** begin **

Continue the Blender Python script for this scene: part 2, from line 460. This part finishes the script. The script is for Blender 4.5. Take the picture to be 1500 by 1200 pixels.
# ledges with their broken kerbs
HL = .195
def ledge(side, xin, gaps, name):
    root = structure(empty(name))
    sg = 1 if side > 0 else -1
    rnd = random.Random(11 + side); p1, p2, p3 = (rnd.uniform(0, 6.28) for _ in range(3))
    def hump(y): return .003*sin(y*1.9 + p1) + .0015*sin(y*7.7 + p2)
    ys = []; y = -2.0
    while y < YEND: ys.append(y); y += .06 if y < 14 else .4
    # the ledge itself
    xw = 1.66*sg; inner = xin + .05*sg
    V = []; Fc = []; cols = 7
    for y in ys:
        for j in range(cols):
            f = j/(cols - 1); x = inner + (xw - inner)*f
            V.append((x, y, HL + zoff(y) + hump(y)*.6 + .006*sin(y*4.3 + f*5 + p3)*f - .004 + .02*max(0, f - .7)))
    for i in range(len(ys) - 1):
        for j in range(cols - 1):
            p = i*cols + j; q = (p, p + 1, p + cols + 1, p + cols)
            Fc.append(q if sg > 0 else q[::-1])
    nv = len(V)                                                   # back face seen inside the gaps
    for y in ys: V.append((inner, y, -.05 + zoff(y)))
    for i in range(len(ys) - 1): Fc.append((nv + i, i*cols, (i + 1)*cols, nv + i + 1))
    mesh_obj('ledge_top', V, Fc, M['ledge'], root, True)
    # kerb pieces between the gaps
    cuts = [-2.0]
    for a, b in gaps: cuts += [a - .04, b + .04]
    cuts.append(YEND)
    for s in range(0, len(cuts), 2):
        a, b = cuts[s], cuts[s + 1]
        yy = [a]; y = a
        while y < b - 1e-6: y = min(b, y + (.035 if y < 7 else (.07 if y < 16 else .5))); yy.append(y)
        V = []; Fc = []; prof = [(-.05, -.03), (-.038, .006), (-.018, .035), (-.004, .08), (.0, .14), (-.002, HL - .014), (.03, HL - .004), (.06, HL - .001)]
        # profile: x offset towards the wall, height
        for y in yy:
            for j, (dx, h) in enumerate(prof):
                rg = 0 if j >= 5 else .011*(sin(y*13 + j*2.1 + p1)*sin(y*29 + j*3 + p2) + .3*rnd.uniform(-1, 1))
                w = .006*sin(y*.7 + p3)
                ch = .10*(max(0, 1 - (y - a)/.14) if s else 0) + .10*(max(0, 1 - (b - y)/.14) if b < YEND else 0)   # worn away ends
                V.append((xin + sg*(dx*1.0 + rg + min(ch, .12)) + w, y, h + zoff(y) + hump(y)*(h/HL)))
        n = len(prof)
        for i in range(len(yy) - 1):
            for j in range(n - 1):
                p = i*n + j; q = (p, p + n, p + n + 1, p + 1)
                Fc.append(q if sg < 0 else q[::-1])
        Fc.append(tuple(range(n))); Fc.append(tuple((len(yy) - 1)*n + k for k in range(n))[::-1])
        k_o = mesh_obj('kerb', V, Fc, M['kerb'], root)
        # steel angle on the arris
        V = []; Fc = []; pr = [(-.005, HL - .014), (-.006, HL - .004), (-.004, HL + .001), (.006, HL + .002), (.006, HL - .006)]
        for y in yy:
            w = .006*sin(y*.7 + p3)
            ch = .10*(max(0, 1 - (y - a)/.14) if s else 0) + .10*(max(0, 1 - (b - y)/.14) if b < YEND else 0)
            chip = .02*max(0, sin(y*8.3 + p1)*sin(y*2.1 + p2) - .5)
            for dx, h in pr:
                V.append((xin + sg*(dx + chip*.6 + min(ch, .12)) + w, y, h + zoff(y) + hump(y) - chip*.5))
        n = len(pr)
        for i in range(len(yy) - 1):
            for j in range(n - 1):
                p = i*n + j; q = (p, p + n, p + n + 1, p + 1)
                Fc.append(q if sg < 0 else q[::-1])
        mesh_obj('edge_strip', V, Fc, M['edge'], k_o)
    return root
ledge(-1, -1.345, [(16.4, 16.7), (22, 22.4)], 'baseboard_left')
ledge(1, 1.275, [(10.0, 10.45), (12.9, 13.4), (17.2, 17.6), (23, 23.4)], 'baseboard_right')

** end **

(Task) Output the full listing without altering anything.

(In response)
Continue the Blender Python script for this scene: part 2, from line 460. This part finishes the script. The script is for Blender 4.5. Take the picture to be 1500 by 1200 pixels.
# ledges with their broken kerbs
HL = .195
def ledge(side, xin, gaps, name):
    root = structure(empty(name))
    sg = 1 if side > 0 else -1
    rnd = random.Random(11 + side); p1, p2, p3 = (rnd.uniform(0, 6.28) for _ in range(3))
    def hump(y): return .003*sin(y*1.9 + p1) + .0015*sin(y*7.7 + p2)
    ys = []; y = -2.0
    while y < YEND: ys.append(y); y += .06 if y < 14 else .4
    # the ledge itself
    xw = 1.66*sg; inner = xin + .05*sg
    V = []; Fc = []; cols = 7
    for y in ys:
        for j in range(cols):
            f = j/(cols - 1); x = inner + (xw - inner)*f
            V.append((x, y, HL + zoff(y) + hump(y)*.6 + .006*sin(y*4.3 + f*5 + p3)*f - .004 + .02*max(0, f - .7)))
    for i in range(len(ys) - 1):
        for j in range(cols - 1):
            p = i*cols + j; q = (p, p + 1, p + cols + 1, p + cols)
            Fc.append(q if sg > 0 else q[::-1])
    nv = len(V)                                                   # back face seen inside the gaps
    for y in ys: V.append((inner, y, -.05 + zoff(y)))
    for i in range(len(ys) - 1): Fc.append((nv + i, i*cols, (i + 1)*cols, nv + i + 1))
    mesh_obj('ledge_top', V, Fc, M['ledge'], root, True)
    # kerb pieces between the gaps
    cuts = [-2.0]
    for a, b in gaps: cuts += [a - .04, b + .04]
    cuts.append(YEND)
    for s in range(0, len(cuts), 2):
        a, b = cuts[s], cuts[s + 1]
        yy = [a]; y = a
        while y < b - 1e-6: y = min(b, y + (.035 if y < 7 else (.07 if y < 16 else .5))); yy.append(y)
        V = []; Fc = []; prof = [(-.05, -.03), (-.038, .006), (-.018, .035), (-.004, .08), (.0, .14), (-.002, HL - .014), (.03, HL - .004), (.06, HL - .001)]
        # profile: x offset towards the wall, height
        for y in yy:
            for j, (dx, h) in enumerate(prof):
                rg = 0 if j >= 5 else .011*(sin(y*13 + j*2.1 + p1)*sin(y*29 + j*3 + p2) + .3*rnd.uniform(-1, 1))
                w = .006*sin(y*.7 + p3)
                ch = .10*(max(0, 1 - (y - a)/.14) if s else 0) + .10*(max(0, 1 - (b - y)/.14) if b < YEND else 0)   # worn away ends
                V.append((xin + sg*(dx*1.0 + rg + min(ch, .12)) + w, y, h + zoff(y) + hump(y)*(h/HL)))
        n = len(prof)
        for i in range(len(yy) - 1):
            for j in range(n - 1):
                p = i*n + j; q = (p, p + n, p + n + 1, p + 1)
                Fc.append(q if sg < 0 else q[::-1])
        Fc.append(tuple(range(n))); Fc.append(tuple((len(yy) - 1)*n + k for k in range(n))[::-1])
        k_o = mesh_obj('kerb', V, Fc, M['kerb'], root)
        # steel angle on the arris
        V = []; Fc = []; pr = [(-.005, HL - .014), (-.006, HL - .004), (-.004, HL + .001), (.006, HL + .002), (.006, HL - .006)]
        for y in yy:
            w = .006*sin(y*.7 + p3)
            ch = .10*(max(0, 1 - (y - a)/.14) if s else 0) + .10*(max(0, 1 - (b - y)/.14) if b < YEND else 0)
            chip = .02*max(0, sin(y*8.3 + p1)*sin(y*2.1 + p2) - .5)
            for dx, h in pr:
                V.append((xin + sg*(dx + chip*.6 + min(ch, .12)) + w, y, h + zoff(y) + hump(y) - chip*.5))
        n = len(pr)
        for i in range(len(yy) - 1):
            for j in range(n - 1):
                p = i*n + j; q = (p, p + n, p + n + 1, p + 1)
                Fc.append(q if sg < 0 else q[::-1])
        mesh_obj('edge_strip', V, Fc, M['edge'], k_o)
    return root
ledge(-1, -1.345, [(16.4, 16.7), (22, 22.4)], 'baseboard_left')
ledge(1, 1.275, [(10.0, 10.45), (12.9, 13.4), (17.2, 17.6), (23, 23.4)], 'baseboard_right')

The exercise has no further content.